:: Your instructions ::
Write out each line of the listing as it stands, without the images.

:: Data segment ::
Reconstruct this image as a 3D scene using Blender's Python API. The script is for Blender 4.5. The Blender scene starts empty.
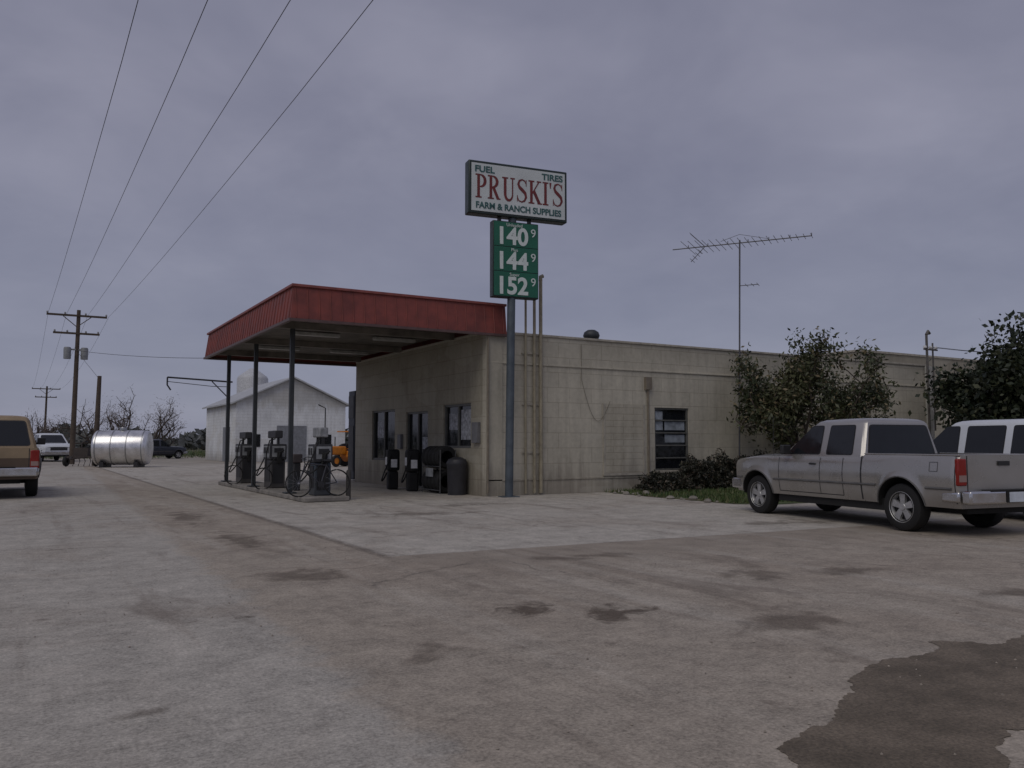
import bpy, math, random
import numpy as np
from mathutils import Vector, Matrix
random.seed(7)
S=bpy.context.scene
rad=math.radians

# ------------------------------------------------------------------ node helpers
class NT:
    def __init__(s,t): s.t=t
    def n(s,ty,**kw):
        nd=s.t.nodes.new(ty)
        for k,v in kw.items(): setattr(nd,k,v)
        return nd
    def inp(s,sock,v):
        if isinstance(v,bpy.types.NodeSocket): s.t.links.new(v,sock)
        else: sock.default_value=v
    def m(s,op,a,b=None,c=None,clamp=False):
        nd=s.n('ShaderNodeMath',operation=op,use_clamp=clamp)
        s.inp(nd.inputs[0],a)
        if b is not None: s.inp(nd.inputs[1],b)
        if c is not None: s.inp(nd.inputs[2],c)
        return nd.outputs[0]
    def noise(s,vec,scale,detail=4,rough=.55,dist=0):
        nd=s.n('ShaderNodeTexNoise'); s.inp(nd.inputs['Vector'],vec)
        nd.inputs['Scale'].default_value=scale; nd.inputs['Detail'].default_value=detail
        nd.inputs['Roughness'].default_value=rough; nd.inputs['Distortion'].default_value=dist
        return nd.outputs['Fac']
    def mr(s,v,a,b,c=0.,d=1.,smooth=True):
        nd=s.n('ShaderNodeMapRange')
        nd.interpolation_type='SMOOTHSTEP' if smooth else 'LINEAR'
        s.inp(nd.inputs[0],v)
        for i,x in enumerate((a,b,c,d)): nd.inputs[i+1].default_value=x
        return nd.outputs[0]
    def mix(s,f,a,b,bt='MIX'):
        nd=s.n('ShaderNodeMix',data_type='RGBA',blend_type=bt)
        s.inp(nd.inputs[0],f)
        for i,x in ((6,a),(7,b)):
            if isinstance(x,(tuple,list)): x=(*x[:3],1)
            s.inp(nd.inputs[i],x)
        return nd.outputs[2]
    def vmul(s,v,sc):
        nd=s.n('ShaderNodeVectorMath',operation='MULTIPLY'); s.inp(nd.inputs[0],v); nd.inputs[1].default_value=sc
        return nd.outputs[0]
    def comb(s,x,y,z=0.):
        nd=s.n('ShaderNodeCombineXYZ')
        for i,v in enumerate((x,y,z)): s.inp(nd.inputs[i],v)
        return nd.outputs[0]
    def sep(s,v):
        nd=s.n('ShaderNodeSeparateXYZ'); s.inp(nd.inputs[0],v); return nd.outputs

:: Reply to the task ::
Reconstruct this image as a 3D scene using Blender's Python API. The script is for Blender 4.5. The Blender scene starts empty.
import bpy, math, random
import numpy as np
from mathutils import Vector, Matrix
random.seed(7)
S=bpy.context.scene
rad=math.radians

# ------------------------------------------------------------------ node helpers
class NT:
    def __init__(s,t): s.t=t
    def n(s,ty,**kw):
        nd=s.t.nodes.new(ty)
        for k,v in kw.items(): setattr(nd,k,v)
        return nd
    def inp(s,sock,v):
        if isinstance(v,bpy.types.NodeSocket): s.t.links.new(v,sock)
        else: sock.default_value=v
    def m(s,op,a,b=None,c=None,clamp=False):
        nd=s.n('ShaderNodeMath',operation=op,use_clamp=clamp)
        s.inp(nd.inputs[0],a)
        if b is not None: s.inp(nd.inputs[1],b)
        if c is not None: s.inp(nd.inputs[2],c)
        return nd.outputs[0]
    def noise(s,vec,scale,detail=4,rough=.55,dist=0):
        nd=s.n('ShaderNodeTexNoise'); s.inp(nd.inputs['Vector'],vec)
        nd.inputs['Scale'].default_value=scale; nd.inputs['Detail'].default_value=detail
        nd.inputs['Roughness'].default_value=rough; nd.inputs['Distortion'].default_value=dist
        return nd.outputs['Fac']
    def mr(s,v,a,b,c=0.,d=1.,smooth=True):
        nd=s.n('ShaderNodeMapRange')
        nd.interpolation_type='SMOOTHSTEP' if smooth else 'LINEAR'
        s.inp(nd.inputs[0],v)
        for i,x in enumerate((a,b,c,d)): nd.inputs[i+1].default_value=x
        return nd.outputs[0]
    def mix(s,f,a,b,bt='MIX'):
        nd=s.n('ShaderNodeMix',data_type='RGBA',blend_type=bt)
        s.inp(nd.inputs[0],f)
        for i,x in ((6,a),(7,b)):
            if isinstance(x,(tuple,list)): x=(*x[:3],1)
            s.inp(nd.inputs[i],x)
        return nd.outputs[2]
    def vmul(s,v,sc):
        nd=s.n('ShaderNodeVectorMath',operation='MULTIPLY'); s.inp(nd.inputs[0],v); nd.inputs[1].default_value=sc
        return nd.outputs[0]
    def comb(s,x,y,z=0.):
        nd=s.n('ShaderNodeCombineXYZ')
        for i,v in enumerate((x,y,z)): s.inp(nd.inputs[i],v)
        return nd.outputs[0]
    def sep(s,v):
        nd=s.n('ShaderNodeSeparateXYZ'); s.inp(nd.inputs[0],v); return nd.outputs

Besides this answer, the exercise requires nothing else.